Dataset content:
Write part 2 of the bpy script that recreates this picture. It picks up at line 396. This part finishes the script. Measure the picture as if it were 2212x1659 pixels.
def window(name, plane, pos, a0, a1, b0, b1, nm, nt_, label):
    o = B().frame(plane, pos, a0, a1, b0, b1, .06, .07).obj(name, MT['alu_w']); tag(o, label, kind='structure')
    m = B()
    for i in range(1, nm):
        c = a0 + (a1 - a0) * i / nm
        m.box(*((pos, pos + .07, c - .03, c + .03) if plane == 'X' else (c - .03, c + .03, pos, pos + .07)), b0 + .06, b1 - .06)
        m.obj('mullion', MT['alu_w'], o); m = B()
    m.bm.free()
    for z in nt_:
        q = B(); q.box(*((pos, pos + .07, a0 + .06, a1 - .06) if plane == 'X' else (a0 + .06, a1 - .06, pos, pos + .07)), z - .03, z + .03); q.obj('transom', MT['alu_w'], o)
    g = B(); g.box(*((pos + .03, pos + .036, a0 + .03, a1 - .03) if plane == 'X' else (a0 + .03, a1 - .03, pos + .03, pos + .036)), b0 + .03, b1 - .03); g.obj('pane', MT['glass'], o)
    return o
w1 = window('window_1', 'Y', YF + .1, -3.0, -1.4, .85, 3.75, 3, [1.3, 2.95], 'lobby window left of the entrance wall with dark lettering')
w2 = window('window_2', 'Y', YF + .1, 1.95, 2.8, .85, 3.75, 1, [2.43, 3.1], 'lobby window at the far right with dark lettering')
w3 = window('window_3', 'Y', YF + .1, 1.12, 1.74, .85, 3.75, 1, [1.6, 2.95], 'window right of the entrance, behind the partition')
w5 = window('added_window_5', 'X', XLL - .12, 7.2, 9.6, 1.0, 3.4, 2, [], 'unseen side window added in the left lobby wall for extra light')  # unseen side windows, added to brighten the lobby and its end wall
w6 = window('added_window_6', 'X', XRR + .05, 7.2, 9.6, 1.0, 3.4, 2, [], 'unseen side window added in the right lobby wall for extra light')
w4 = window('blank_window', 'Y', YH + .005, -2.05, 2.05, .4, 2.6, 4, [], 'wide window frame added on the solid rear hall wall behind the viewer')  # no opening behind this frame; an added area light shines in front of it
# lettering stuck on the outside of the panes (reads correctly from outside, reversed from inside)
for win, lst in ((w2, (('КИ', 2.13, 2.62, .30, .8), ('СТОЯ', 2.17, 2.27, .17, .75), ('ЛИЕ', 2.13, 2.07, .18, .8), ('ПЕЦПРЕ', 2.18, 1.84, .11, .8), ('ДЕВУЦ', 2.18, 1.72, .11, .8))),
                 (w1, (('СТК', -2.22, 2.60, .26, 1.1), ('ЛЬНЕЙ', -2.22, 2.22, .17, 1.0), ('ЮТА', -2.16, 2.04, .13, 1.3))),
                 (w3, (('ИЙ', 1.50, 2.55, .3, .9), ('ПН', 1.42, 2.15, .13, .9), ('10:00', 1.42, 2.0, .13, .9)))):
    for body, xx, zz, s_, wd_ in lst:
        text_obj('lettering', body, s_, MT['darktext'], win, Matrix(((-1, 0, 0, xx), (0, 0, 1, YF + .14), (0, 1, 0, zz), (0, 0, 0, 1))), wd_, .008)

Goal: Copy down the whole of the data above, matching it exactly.

Result of this task:
Write part 2 of the bpy script that recreates this picture. It picks up at line 396. This part finishes the script. Measure the picture as if it were 2212x1659 pixels.
def window(name, plane, pos, a0, a1, b0, b1, nm, nt_, label):
    o = B().frame(plane, pos, a0, a1, b0, b1, .06, .07).obj(name, MT['alu_w']); tag(o, label, kind='structure')
    m = B()
    for i in range(1, nm):
        c = a0 + (a1 - a0) * i / nm
        m.box(*((pos, pos + .07, c - .03, c + .03) if plane == 'X' else (c - .03, c + .03, pos, pos + .07)), b0 + .06, b1 - .06)
        m.obj('mullion', MT['alu_w'], o); m = B()
    m.bm.free()
    for z in nt_:
        q = B(); q.box(*((pos, pos + .07, a0 + .06, a1 - .06) if plane == 'X' else (a0 + .06, a1 - .06, pos, pos + .07)), z - .03, z + .03); q.obj('transom', MT['alu_w'], o)
    g = B(); g.box(*((pos + .03, pos + .036, a0 + .03, a1 - .03) if plane == 'X' else (a0 + .03, a1 - .03, pos + .03, pos + .036)), b0 + .03, b1 - .03); g.obj('pane', MT['glass'], o)
    return o
w1 = window('window_1', 'Y', YF + .1, -3.0, -1.4, .85, 3.75, 3, [1.3, 2.95], 'lobby window left of the entrance wall with dark lettering')
w2 = window('window_2', 'Y', YF + .1, 1.95, 2.8, .85, 3.75, 1, [2.43, 3.1], 'lobby window at the far right with dark lettering')
w3 = window('window_3', 'Y', YF + .1, 1.12, 1.74, .85, 3.75, 1, [1.6, 2.95], 'window right of the entrance, behind the partition')
w5 = window('added_window_5', 'X', XLL - .12, 7.2, 9.6, 1.0, 3.4, 2, [], 'unseen side window added in the left lobby wall for extra light')  # unseen side windows, added to brighten the lobby and its end wall
w6 = window('added_window_6', 'X', XRR + .05, 7.2, 9.6, 1.0, 3.4, 2, [], 'unseen side window added in the right lobby wall for extra light')
w4 = window('blank_window', 'Y', YH + .005, -2.05, 2.05, .4, 2.6, 4, [], 'wide window frame added on the solid rear hall wall behind the viewer')  # no opening behind this frame; an added area light shines in front of it
# lettering stuck on the outside of the panes (reads correctly from outside, reversed from inside)
for win, lst in ((w2, (('КИ', 2.13, 2.62, .30, .8), ('СТОЯ', 2.17, 2.27, .17, .75), ('ЛИЕ', 2.13, 2.07, .18, .8), ('ПЕЦПРЕ', 2.18, 1.84, .11, .8), ('ДЕВУЦ', 2.18, 1.72, .11, .8))),
                 (w1, (('СТК', -2.22, 2.60, .26, 1.1), ('ЛЬНЕЙ', -2.22, 2.22, .17, 1.0), ('ЮТА', -2.16, 2.04, .13, 1.3))),
                 (w3, (('ИЙ', 1.50, 2.55, .3, .9), ('ПН', 1.42, 2.15, .13, .9), ('10:00', 1.42, 2.0, .13, .9)))):
    for body, xx, zz, s_, wd_ in lst:
        text_obj('lettering', body, s_, MT['darktext'], win, Matrix(((-1, 0, 0, xx), (0, 0, 1, YF + .14), (0, 1, 0, zz), (0, 0, 0, 1))), wd_, .008)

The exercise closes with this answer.